Dieses Dilemma ist laut Prof. Hu zentraler Bestandteil der sogenannten Crash-Kompatibilität. Diesbezügliche Studien „messen die ‚Aggressivität‘ eines Fahrzeugs anhand des Schadens, den es anderen Fahrzeugen zufügt, und schwerere Modelle werden fast immer als aggressiver eingestuft.“
Das Gewicht ist jedoch nicht der einzige Grund, warum moderne Fahrzeuge immer aggressiver werden. Besonders für die Fußgängersicherheit spielt die Form der Front eine große Rolle. Hierbei gilt: Hohe und stumpfe Formen – wie sie gerade bei SUVs und Pickups zu finden sind – erhöhen das Risiko für Fußgänger erheblich. So zeigen Untersuchungen des US-amerikanischen Versicherungsinstituts für Autobahnsicherheit (IIHS) von fast 18.000 Kollisionen, dass die bulligen, kantigen Formen das Sterberisiko für Fußgänger um bis zu 45 Prozent erhöhen.
Bei einigen amerikanischen Modellen beginnt die Motorhaube sprichwörtlich auf Augenhöhe. Ein Fußgänger endet im Fall der Fälle damit unmittelbar im Kühlergrill oder unter dem Fahrzeug. Bei der Kollision mit einem anderen Fahrzeug bohrt sich die hohe Front wiederum direkt in die Scheiben, statt in das Metall.
Autos mit flacher, runder Front hingegen treffen Fußgänger im Zweifelsfall unterhalb der Hüfte und die Personen landen mehr oder weniger sanft auf Motorhaube und/oder Windschutzscheibe. Der Aufprall dauert wiederum länger, die Kräfte sind geringer, ebenso das Verletzungs- und Sterberisiko.
Null Unfälle, null Autos?
Neben der Aggressivität „stellt die erhöhte Energie bei einem Aufprall von schwereren E-Fahrzeugen, insbesondere von Elektropickups, die Leitplanken auf Autobahnen vor erhebliche Herausforderungen“, ergänzt Prof. Hu.
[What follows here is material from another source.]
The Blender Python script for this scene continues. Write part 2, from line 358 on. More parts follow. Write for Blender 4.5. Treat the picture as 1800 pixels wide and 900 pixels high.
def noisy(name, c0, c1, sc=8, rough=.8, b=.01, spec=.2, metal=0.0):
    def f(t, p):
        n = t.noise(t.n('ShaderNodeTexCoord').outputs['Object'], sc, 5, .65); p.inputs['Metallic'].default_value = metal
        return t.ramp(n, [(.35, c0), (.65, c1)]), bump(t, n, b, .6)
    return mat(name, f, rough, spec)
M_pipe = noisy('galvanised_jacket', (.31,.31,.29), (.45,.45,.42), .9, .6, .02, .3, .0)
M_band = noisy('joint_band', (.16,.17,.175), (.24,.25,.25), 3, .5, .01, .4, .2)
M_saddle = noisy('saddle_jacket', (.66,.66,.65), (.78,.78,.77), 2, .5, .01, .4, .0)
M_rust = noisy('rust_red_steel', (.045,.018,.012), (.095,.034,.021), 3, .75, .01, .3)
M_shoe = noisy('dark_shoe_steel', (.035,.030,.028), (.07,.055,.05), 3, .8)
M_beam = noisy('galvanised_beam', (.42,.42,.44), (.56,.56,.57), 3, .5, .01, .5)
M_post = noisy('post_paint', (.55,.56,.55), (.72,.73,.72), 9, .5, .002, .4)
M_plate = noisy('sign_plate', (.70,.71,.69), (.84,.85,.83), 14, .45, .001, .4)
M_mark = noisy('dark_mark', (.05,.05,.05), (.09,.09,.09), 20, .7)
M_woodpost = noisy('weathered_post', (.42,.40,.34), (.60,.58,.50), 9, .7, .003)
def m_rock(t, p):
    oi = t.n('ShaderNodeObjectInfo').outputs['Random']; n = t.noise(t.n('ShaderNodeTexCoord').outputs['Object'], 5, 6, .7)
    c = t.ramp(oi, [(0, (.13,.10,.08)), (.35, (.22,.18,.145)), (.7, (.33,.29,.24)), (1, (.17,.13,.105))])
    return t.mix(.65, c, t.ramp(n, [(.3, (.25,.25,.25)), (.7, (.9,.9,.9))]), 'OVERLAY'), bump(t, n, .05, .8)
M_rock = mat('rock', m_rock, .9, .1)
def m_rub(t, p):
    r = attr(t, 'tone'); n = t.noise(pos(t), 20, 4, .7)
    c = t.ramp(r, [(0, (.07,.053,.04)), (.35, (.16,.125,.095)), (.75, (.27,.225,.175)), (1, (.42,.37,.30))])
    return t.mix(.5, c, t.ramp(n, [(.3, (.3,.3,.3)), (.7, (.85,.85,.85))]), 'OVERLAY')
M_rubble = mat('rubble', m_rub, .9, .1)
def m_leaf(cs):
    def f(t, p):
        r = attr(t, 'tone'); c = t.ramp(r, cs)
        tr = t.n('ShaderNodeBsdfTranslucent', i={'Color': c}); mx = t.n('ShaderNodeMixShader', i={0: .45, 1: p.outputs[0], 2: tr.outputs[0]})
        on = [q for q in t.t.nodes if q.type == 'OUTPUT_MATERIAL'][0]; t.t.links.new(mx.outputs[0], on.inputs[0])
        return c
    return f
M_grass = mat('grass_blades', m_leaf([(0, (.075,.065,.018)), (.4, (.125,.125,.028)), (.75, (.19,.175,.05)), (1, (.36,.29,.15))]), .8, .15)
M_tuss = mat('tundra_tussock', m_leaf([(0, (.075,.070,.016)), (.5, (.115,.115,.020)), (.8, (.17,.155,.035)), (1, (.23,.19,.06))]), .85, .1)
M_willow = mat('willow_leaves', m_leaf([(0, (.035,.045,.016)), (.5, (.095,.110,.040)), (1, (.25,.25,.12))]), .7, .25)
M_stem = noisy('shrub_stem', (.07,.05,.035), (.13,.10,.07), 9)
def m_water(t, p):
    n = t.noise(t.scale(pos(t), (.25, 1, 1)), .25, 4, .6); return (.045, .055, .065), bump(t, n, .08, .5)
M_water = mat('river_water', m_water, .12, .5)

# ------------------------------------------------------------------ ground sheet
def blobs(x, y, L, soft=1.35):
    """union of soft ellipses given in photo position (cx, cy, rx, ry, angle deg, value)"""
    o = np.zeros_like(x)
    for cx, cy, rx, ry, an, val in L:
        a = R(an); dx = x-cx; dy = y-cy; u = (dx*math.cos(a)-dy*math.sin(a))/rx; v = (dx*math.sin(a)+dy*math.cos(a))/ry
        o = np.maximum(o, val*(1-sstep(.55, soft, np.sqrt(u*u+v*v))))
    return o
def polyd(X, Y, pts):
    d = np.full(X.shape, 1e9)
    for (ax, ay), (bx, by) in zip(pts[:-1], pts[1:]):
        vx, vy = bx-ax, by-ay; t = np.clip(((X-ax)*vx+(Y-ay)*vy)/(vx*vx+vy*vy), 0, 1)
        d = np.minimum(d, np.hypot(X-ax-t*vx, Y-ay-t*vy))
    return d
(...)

Und es gibt noch eine Gefahr, die speziell von E-Autos ausgeht: die hoch gepriesene Lautlosigkeit. „E-Autos, vor allem solche, die bei niedrigen Geschwindigkeiten geräuschlos fahren, [sind] ein erhöhtes Risiko für Fußgänger, Radfahrer und andere Personen, […] die das Herannahen der E-Fahrzeuge möglicherweise nicht hören.“
Letztlich dürfe man angesichts der steigenden Sicherheit in einem E-Auto „die Sicherheitsprobleme, die sie für andere Verkehrsteilnehmer mit sich bringen“, nicht vernachlässigen.
Dennoch ist Prof. Hu zuversichtlich: „Leichte Materialien, leistungsfähigere Sensortechnologien und Sicherheitsalgorithmen, verbesserte Sicherheitsgurte und bessere Airbags“ seien der wichtigste Katalysator für die Überwindung der Sicherheitshürden bei E-Autos. „Die enge Verbindung zwischen Elektrofahrzeugen und den sich rasch entwickelnden Computerkapazitäten“ werde außerdem „die Entwicklung neuer Sicherheitstechnologien wahrscheinlich fördern.“
Ob immer mehr Technik Unfälle aus Unachtsamkeit tatsächlich reduzieren oder die Ablenkung noch weiter vergrößert, kann nur die Zukunft zeigen. Doch selbst dann, wenn Computer zuverlässig jeden Unfall vermeiden könnten, müssten, um dieses Ziel zu erreichen, alle Verkehrsteilnehmer ohne Chip (-Implantat) von den Straßen verbannt werden.